What the exercise asks - The exercise asks for every line of the data to be reproduced exactly.

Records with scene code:
=====
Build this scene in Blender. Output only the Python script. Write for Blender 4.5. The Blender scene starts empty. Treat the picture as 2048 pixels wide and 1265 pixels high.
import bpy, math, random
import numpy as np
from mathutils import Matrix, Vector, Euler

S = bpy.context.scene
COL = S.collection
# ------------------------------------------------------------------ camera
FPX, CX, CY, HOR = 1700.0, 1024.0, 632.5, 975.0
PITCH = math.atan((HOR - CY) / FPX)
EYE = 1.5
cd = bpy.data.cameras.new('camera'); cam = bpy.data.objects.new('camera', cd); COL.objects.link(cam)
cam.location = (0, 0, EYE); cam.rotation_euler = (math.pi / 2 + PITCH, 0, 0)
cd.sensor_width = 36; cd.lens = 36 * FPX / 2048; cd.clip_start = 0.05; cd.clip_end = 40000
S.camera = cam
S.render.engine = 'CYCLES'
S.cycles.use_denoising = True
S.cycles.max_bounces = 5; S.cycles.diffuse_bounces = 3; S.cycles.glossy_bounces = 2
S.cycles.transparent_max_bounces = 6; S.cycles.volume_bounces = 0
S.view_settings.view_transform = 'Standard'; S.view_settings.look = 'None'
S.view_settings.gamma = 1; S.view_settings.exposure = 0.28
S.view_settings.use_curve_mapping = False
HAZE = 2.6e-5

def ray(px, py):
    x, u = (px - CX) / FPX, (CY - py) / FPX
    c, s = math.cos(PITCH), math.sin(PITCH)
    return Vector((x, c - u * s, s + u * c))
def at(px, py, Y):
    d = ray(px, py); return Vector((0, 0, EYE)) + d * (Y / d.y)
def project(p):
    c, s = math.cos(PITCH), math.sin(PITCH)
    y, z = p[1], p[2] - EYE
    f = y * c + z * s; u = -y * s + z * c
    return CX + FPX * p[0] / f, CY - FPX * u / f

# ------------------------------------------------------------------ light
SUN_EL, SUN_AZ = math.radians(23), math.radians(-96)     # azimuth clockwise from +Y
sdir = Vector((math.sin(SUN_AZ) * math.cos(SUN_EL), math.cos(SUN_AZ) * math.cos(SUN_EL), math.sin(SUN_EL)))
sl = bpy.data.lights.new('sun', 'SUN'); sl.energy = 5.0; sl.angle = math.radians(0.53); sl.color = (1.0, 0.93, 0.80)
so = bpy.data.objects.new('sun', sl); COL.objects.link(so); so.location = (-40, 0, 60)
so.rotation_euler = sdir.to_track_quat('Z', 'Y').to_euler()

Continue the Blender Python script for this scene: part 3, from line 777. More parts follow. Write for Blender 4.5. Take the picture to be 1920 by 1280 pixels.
=====
Answer to this exercise -
Build this scene in Blender. Output only the Python script. Write for Blender 4.5. The Blender scene starts empty. Treat the picture as 2048 pixels wide and 1265 pixels high.
import bpy, math, random
import numpy as np
from mathutils import Matrix, Vector, Euler

S = bpy.context.scene
COL = S.collection
# ------------------------------------------------------------------ camera
FPX, CX, CY, HOR = 1700.0, 1024.0, 632.5, 975.0
PITCH = math.atan((HOR - CY) / FPX)
EYE = 1.5
cd = bpy.data.cameras.new('camera'); cam = bpy.data.objects.new('camera', cd); COL.objects.link(cam)
cam.location = (0, 0, EYE); cam.rotation_euler = (math.pi / 2 + PITCH, 0, 0)
cd.sensor_width = 36; cd.lens = 36 * FPX / 2048; cd.clip_start = 0.05; cd.clip_end = 40000
S.camera = cam
S.render.engine = 'CYCLES'
S.cycles.use_denoising = True
S.cycles.max_bounces = 5; S.cycles.diffuse_bounces = 3; S.cycles.glossy_bounces = 2
S.cycles.transparent_max_bounces = 6; S.cycles.volume_bounces = 0
S.view_settings.view_transform = 'Standard'; S.view_settings.look = 'None'
S.view_settings.gamma = 1; S.view_settings.exposure = 0.28
S.view_settings.use_curve_mapping = False
HAZE = 2.6e-5

def ray(px, py):
    x, u = (px - CX) / FPX, (CY - py) / FPX
    c, s = math.cos(PITCH), math.sin(PITCH)
    return Vector((x, c - u * s, s + u * c))
def at(px, py, Y):
    d = ray(px, py); return Vector((0, 0, EYE)) + d * (Y / d.y)
def project(p):
    c, s = math.cos(PITCH), math.sin(PITCH)
    y, z = p[1], p[2] - EYE
    f = y * c + z * s; u = -y * s + z * c
    return CX + FPX * p[0] / f, CY - FPX * u / f

# ------------------------------------------------------------------ light
SUN_EL, SUN_AZ = math.radians(23), math.radians(-96)     # azimuth clockwise from +Y
sdir = Vector((math.sin(SUN_AZ) * math.cos(SUN_EL), math.cos(SUN_AZ) * math.cos(SUN_EL), math.sin(SUN_EL)))
sl = bpy.data.lights.new('sun', 'SUN'); sl.energy = 5.0; sl.angle = math.radians(0.53); sl.color = (1.0, 0.93, 0.80)
so = bpy.data.objects.new('sun', sl); COL.objects.link(so); so.location = (-40, 0, 60)
so.rotation_euler = sdir.to_track_quat('Z', 'Y').to_euler()

Continue the Blender Python script for this scene: part 3, from line 777. More parts follow. Write for Blender 4.5. Take the picture to be 1920 by 1280 pixels.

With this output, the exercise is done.